JOB: Images are not part of the copy; write out the rest of the data exactly as given.

Scene script records
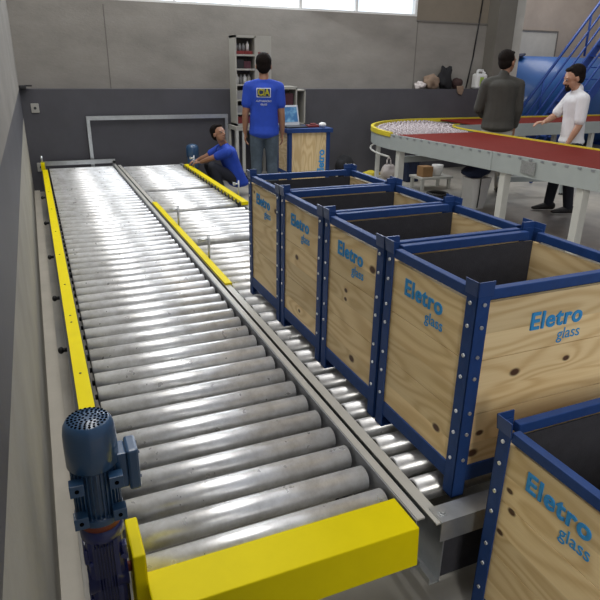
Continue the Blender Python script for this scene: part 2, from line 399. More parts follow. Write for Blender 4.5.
# right channel
b = BM(); bx(b, (.950, 1.22, .15), (.955, 8.86, .355), 1); bx(b, (.955, 1.22, .352), (.984, 8.86, .358), 0); bx(b, (.955, 1.22, .15), (.985, 8.86, .155), 1); bx(b, (.98, 1.22, .155), (.985, 8.86, .17), 1)
obj('side_rail', b, ['flange', 'web'], c1)
for y in (1.75, 3.2, 4.7, 6.2, 7.7, 8.7):
    obj('leg', leg_mb(.035, y, .13), ['web', 'black'], c1); obj('leg', leg_mb(.966, y, .15), ['web', 'black'], c1)
b = BM()
for y in (1.75, 3.2, 4.7, 6.2, 7.7): bx(b, (.03, y-.02, .14), (.96, y+.02, .18))
obj('cross_member', b, 'web', c1)
# far end stop
b = BM(); bx(b, (.03, 8.93, .37), (.985, 8.95, .43)); bx(b, (.03, 8.93, .15), (.06, 8.95, .37)); bx(b, (.95, 8.93, .15), (.985, 8.95, .40)); bx(b, (.03, 8.90, .425), (.985, 8.95, .43)); obj('end_stop', b, 'galv', c1)
b = BM(); bx(b, (.0, 8.70, .20), (.05, 8.80, .44), 0); cyl(b, (.02, 8.75, .43), (.02, 8.75, .53), .014, seg=10, mi=1); obj('end_bracket', b, ['yellow', 'galv'], c1)
# yellow front cover beam
b = BM(); prism(b, [(.118, 1.335, .36), (.118, 1.185, .36), (.118, 1.175, .215), (.118, 1.335, .215)], (.822, 0, 0)); obj('front_cover', b, 'yellow', c1, bevel=.004)
b = BM(); bx(b, (.086, 1.29, .06), (.121, 1.45, .465)); obj('chain_cover', b, 'yellow', c1, bevel=.005)

# second conveyor under the crates
skips = {24, 33, 41}
c2 = conveyor('roller_conveyor', 'right roller conveyor carrying four wooden crates, with sensor brackets on its yellow strip', 1.062, 1.865, 1.40, .1352, 55, lambda i: i in skips)
b = BM(); bx(b, (1.035, 1.18, .10), (1.040, 8.80, .355), 1); bx(b, (1.0, 1.18, .352), (1.040, 8.80, .358), 0); bx(b, (1.0, 1.18, .10), (1.040, 8.80, .105), 1); bx(b, (1.0, 1.18, .105), (1.004, 8.80, .125), 1)
obj('side_rail', b, ['flange', 'galv'], c2)
b = BM(); bx(b, (1.880, 1.18, .10), (1.885, 8.80, .345), 0); bx(b, (1.885, 1.18, .34), (1.92, 8.80, .346), 0); obj('side_rail', b, 'web', c2)
b = BM(); bx(b, (1.002, 3.52, .359), (1.046, 6.15, .372)); bx(b, (1.046, 3.52, .335), (1.050, 6.15, .372)); obj('guard_strip', b, 'yellow', c2, bevel=.001)
b = BM(); bx(b, (1.855, 5.78, .352), (1.925, 8.42, .385), 0)
for i in range(20): cyl(b, (1.847, 5.84+i*.135, .352), (1.856, 5.84+i*.135, .352), .024, seg=12, mi=1)
obj('guard_strip', b, ['yellow', 'black'], c2)
for y in (1.9, 3.4, 4.9, 6.4, 7.9, 8.6):
    obj('leg', leg_mb(1.02, y, .10), ['web', 'black'], c2); obj('leg', leg_mb(1.90, y, .34), ['galv', 'black'], c2)
b = BM(); bx(b, (1.015, 1.172, .3585), (1.93, 1.245, .3645)); bx(b, (1.015, 1.172, .285), (1.93, 1.177, .3585)); cyl(b, (1.042, 1.21, .364), (1.042, 1.21, .373), .010, seg=6); cyl(b, (1.042, 1.21, .364), (1.042, 1.21, .367), .016, seg=16)
obj('front_bar', b, 'galv', c2)
b = BM(); bx(b, (1.045, 1.25, .03), (1.875, 1.26, .275)); obj('end_plate', b, 'liner', c2)
def sensor(x, y, arm):
    b = BM(); cyl(b, (x, y, .352), (x, y, .352+.18), .010, seg=8); cyl(b, (x, y, .505), (x-arm, y, .505), .009, seg=8); bx(b, (x-arm-.012, y-.012, .49), (x-arm+.012, y+.012, .52)); ball(b, (x, y, .532), .010, seg=8)
    return b
for (x, y, a) in ((1.06, 5.15, .06), (1.06, 4.12, .07)): obj('sensor_bracket', sensor(x, y, a), 'galv', c2)
for (x, y) in ((1.94, 6.15), (1.94, 8.15)): obj('sensor_bracket', sensor(x, y, .05), 'galv', c2)

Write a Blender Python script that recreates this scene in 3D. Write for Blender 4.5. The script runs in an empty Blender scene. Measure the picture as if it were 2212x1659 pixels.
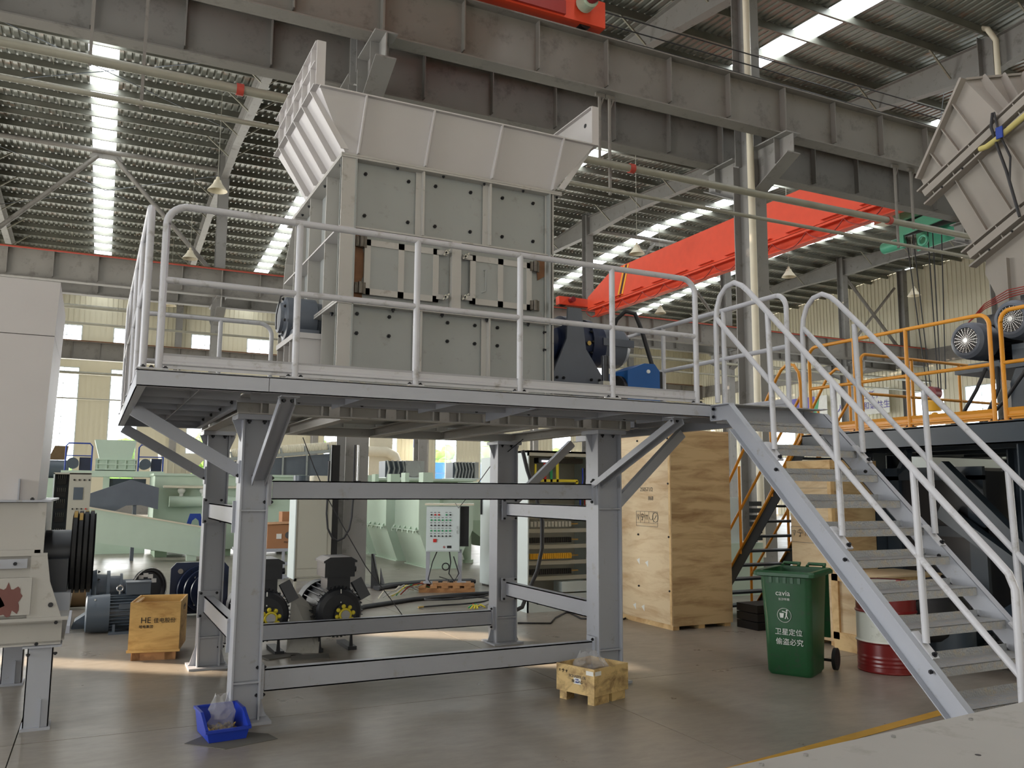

RESULT BELOW:
Continue the Blender Python script for this scene: part 2, from line 399. More parts follow. Write for Blender 4.5.
# right channel
b = BM(); bx(b, (.950, 1.22, .15), (.955, 8.86, .355), 1); bx(b, (.955, 1.22, .352), (.984, 8.86, .358), 0); bx(b, (.955, 1.22, .15), (.985, 8.86, .155), 1); bx(b, (.98, 1.22, .155), (.985, 8.86, .17), 1)
obj('side_rail', b, ['flange', 'web'], c1)
for y in (1.75, 3.2, 4.7, 6.2, 7.7, 8.7):
    obj('leg', leg_mb(.035, y, .13), ['web', 'black'], c1); obj('leg', leg_mb(.966, y, .15), ['web', 'black'], c1)
b = BM()
for y in (1.75, 3.2, 4.7, 6.2, 7.7): bx(b, (.03, y-.02, .14), (.96, y+.02, .18))
obj('cross_member', b, 'web', c1)
# far end stop
b = BM(); bx(b, (.03, 8.93, .37), (.985, 8.95, .43)); bx(b, (.03, 8.93, .15), (.06, 8.95, .37)); bx(b, (.95, 8.93, .15), (.985, 8.95, .40)); bx(b, (.03, 8.90, .425), (.985, 8.95, .43)); obj('end_stop', b, 'galv', c1)
b = BM(); bx(b, (.0, 8.70, .20), (.05, 8.80, .44), 0); cyl(b, (.02, 8.75, .43), (.02, 8.75, .53), .014, seg=10, mi=1); obj('end_bracket', b, ['yellow', 'galv'], c1)
# yellow front cover beam
b = BM(); prism(b, [(.118, 1.335, .36), (.118, 1.185, .36), (.118, 1.175, .215), (.118, 1.335, .215)], (.822, 0, 0)); obj('front_cover', b, 'yellow', c1, bevel=.004)
b = BM(); bx(b, (.086, 1.29, .06), (.121, 1.45, .465)); obj('chain_cover', b, 'yellow', c1, bevel=.005)

# second conveyor under the crates
skips = {24, 33, 41}
c2 = conveyor('roller_conveyor', 'right roller conveyor carrying four wooden crates, with sensor brackets on its yellow strip', 1.062, 1.865, 1.40, .1352, 55, lambda i: i in skips)
b = BM(); bx(b, (1.035, 1.18, .10), (1.040, 8.80, .355), 1); bx(b, (1.0, 1.18, .352), (1.040, 8.80, .358), 0); bx(b, (1.0, 1.18, .10), (1.040, 8.80, .105), 1); bx(b, (1.0, 1.18, .105), (1.004, 8.80, .125), 1)
obj('side_rail', b, ['flange', 'galv'], c2)
b = BM(); bx(b, (1.880, 1.18, .10), (1.885, 8.80, .345), 0); bx(b, (1.885, 1.18, .34), (1.92, 8.80, .346), 0); obj('side_rail', b, 'web', c2)
b = BM(); bx(b, (1.002, 3.52, .359), (1.046, 6.15, .372)); bx(b, (1.046, 3.52, .335), (1.050, 6.15, .372)); obj('guard_strip', b, 'yellow', c2, bevel=.001)
b = BM(); bx(b, (1.855, 5.78, .352), (1.925, 8.42, .385), 0)
for i in range(20): cyl(b, (1.847, 5.84+i*.135, .352), (1.856, 5.84+i*.135, .352), .024, seg=12, mi=1)
obj('guard_strip', b, ['yellow', 'black'], c2)
for y in (1.9, 3.4, 4.9, 6.4, 7.9, 8.6):
    obj('leg', leg_mb(1.02, y, .10), ['web', 'black'], c2); obj('leg', leg_mb(1.90, y, .34), ['galv', 'black'], c2)
b = BM(); bx(b, (1.015, 1.172, .3585), (1.93, 1.245, .3645)); bx(b, (1.015, 1.172, .285), (1.93, 1.177, .3585)); cyl(b, (1.042, 1.21, .364), (1.042, 1.21, .373), .010, seg=6); cyl(b, (1.042, 1.21, .364), (1.042, 1.21, .367), .016, seg=16)
obj('front_bar', b, 'galv', c2)
b = BM(); bx(b, (1.045, 1.25, .03), (1.875, 1.26, .275)); obj('end_plate', b, 'liner', c2)
def sensor(x, y, arm):
    b = BM(); cyl(b, (x, y, .352), (x, y, .352+.18), .010, seg=8); cyl(b, (x, y, .505), (x-arm, y, .505), .009, seg=8); bx(b, (x-arm-.012, y-.012, .49), (x-arm+.012, y+.012, .52)); ball(b, (x, y, .532), .010, seg=8)
    return b
for (x, y, a) in ((1.06, 5.15, .06), (1.06, 4.12, .07)): obj('sensor_bracket', sensor(x, y, a), 'galv', c2)
for (x, y) in ((1.94, 6.15), (1.94, 8.15)): obj('sensor_bracket', sensor(x, y, .05), 'galv', c2)

Write a Blender Python script that recreates this scene in 3D. Write for Blender 4.5. The script runs in an empty Blender scene. Measure the picture as if it were 2212x1659 pixels.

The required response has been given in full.